I had the honor of interviewing my mom about this unlikely founding at the festival this year. When I asked her, “What gave you the courage to start a film festival?”

She looked at my quizzically, like she didn’t really understand the question. “We just did it,” she said. “We didn’t really think about it that much. It just seemed like something that would be fun and enrich our town. It just came together step by step.”

I pressed her, “But you had no background in film. Did you have a sense of imposter syndrome in those early days when you would go in and say ‘Hi, I’m the co-founder of a film festival’?”

“Well, first of all, we’d never say that. We just didn’t see it that way. We were just trying something out.

I was so struck by her unfussy boldness. These days, it often feels like people found non-profit organizations with a tremendous amount of preciousness — spending more time perfecting the branding than actually doing the dang thing. It was so refreshing to realize that part of why my mom wasn’t nervous was because she wasn’t spinning something; she was building it. Her posture wasn’t how ingenious, effective, groundbreaking am I? but Is this useful to you, my people?

The answer was yes. Four hundred and fifty times over for 30 years. They have screened films on every topic under the sun. The all-volunteer selection committee would often deliberately pick films that were controversial — reasoning that it was better to screen something that 60 percent of the audience might hate, but provoke conversations, than one that 100 percent would feel neutral about. At a time when we struggle so mightily to respectfully disagree with one another across partisan and religious difference, the film festival has been modeling this for three decades in a deeply divided town.

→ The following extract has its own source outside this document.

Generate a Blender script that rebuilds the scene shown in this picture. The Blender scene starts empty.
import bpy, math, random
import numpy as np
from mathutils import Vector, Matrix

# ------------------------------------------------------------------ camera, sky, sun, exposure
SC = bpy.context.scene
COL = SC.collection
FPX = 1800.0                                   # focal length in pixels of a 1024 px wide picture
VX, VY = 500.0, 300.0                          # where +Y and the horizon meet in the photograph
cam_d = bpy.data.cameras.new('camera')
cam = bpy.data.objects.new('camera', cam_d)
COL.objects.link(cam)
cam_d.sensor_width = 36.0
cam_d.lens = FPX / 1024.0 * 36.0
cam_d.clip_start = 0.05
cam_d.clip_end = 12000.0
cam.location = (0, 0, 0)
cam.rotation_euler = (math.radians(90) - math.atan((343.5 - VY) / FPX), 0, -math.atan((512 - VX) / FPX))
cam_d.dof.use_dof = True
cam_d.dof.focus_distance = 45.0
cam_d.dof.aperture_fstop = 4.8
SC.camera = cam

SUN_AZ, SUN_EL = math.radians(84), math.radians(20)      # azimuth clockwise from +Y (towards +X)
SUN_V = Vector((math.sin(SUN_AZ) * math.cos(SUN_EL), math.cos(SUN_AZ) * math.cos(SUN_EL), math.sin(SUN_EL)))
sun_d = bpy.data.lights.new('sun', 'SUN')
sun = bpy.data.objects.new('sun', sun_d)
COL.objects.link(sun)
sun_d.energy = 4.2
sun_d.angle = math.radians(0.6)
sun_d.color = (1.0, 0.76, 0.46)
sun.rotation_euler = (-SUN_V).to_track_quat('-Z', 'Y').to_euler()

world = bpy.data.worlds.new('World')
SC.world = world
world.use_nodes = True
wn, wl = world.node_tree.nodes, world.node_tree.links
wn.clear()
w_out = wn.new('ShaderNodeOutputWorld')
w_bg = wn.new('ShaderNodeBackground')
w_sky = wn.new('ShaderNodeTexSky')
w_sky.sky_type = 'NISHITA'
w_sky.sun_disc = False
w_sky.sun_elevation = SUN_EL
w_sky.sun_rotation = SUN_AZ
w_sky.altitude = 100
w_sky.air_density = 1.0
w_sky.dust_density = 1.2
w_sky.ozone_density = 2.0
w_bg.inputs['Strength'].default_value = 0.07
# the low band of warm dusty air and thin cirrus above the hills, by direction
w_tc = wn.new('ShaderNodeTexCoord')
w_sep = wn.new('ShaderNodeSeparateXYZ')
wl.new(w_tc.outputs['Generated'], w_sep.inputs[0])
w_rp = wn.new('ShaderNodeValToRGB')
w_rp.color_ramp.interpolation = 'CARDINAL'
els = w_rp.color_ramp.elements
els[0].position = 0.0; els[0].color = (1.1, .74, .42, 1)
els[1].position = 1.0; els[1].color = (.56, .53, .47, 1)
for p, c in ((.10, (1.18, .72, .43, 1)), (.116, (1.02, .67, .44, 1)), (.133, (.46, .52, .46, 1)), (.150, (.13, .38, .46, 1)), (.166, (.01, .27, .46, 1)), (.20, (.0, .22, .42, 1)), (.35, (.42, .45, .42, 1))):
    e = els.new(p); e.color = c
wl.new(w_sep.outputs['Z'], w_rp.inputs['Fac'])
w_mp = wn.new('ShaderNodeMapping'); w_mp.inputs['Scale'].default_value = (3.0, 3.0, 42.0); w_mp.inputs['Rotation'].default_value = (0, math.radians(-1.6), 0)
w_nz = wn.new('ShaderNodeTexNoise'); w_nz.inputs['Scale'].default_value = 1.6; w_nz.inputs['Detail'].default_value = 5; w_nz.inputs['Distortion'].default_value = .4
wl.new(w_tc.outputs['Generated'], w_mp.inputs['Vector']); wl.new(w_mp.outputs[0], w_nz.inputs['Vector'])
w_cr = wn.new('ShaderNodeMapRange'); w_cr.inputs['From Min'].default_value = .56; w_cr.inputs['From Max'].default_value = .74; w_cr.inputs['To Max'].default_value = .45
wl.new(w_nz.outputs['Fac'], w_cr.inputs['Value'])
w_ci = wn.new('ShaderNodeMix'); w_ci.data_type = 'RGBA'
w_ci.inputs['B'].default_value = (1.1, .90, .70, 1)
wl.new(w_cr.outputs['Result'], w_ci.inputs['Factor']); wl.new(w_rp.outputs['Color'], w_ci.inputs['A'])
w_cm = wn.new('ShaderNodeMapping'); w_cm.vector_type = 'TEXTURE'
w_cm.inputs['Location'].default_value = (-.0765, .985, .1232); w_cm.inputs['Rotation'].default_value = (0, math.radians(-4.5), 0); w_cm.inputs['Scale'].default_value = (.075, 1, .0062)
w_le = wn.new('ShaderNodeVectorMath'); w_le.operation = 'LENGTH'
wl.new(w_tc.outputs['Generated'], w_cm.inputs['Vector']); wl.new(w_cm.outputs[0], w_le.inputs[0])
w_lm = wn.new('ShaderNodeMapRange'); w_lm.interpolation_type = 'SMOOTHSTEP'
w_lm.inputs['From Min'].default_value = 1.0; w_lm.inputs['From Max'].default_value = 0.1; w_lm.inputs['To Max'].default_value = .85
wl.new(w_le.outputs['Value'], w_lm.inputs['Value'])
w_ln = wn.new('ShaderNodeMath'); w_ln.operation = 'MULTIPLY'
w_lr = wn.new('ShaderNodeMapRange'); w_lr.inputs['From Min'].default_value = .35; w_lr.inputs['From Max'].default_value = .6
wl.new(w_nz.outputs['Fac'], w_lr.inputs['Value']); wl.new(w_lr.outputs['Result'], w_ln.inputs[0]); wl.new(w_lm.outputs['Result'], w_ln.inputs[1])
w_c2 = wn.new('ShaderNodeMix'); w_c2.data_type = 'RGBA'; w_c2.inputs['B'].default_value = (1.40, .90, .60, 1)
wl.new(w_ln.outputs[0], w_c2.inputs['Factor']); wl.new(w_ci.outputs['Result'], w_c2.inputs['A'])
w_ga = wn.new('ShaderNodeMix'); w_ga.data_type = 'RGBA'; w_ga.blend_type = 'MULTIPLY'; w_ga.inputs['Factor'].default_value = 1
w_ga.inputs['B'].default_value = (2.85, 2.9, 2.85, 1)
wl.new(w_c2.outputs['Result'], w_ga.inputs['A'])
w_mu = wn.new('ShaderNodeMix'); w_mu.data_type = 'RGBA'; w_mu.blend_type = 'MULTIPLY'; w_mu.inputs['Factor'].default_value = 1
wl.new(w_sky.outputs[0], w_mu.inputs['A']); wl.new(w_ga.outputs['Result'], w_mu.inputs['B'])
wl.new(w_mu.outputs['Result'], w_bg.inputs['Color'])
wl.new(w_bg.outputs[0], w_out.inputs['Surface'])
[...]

When I asked my mom if she was surprised the festival had enjoyed such longevity, far beyond her tenure as leader, she was similarly bold and unselfconscious: “After that first year, I thought it would last forever. Why not?”

It was great to be home — in the dark, next to my mom, reminded that no matter how far I travel my best teacher was and still is the woman who is unceremoniously and unceasingly of use, the one who understands the power of art and the principles of community. She makes me want to build things too, to be simultaneously humble and bold, to expect forever.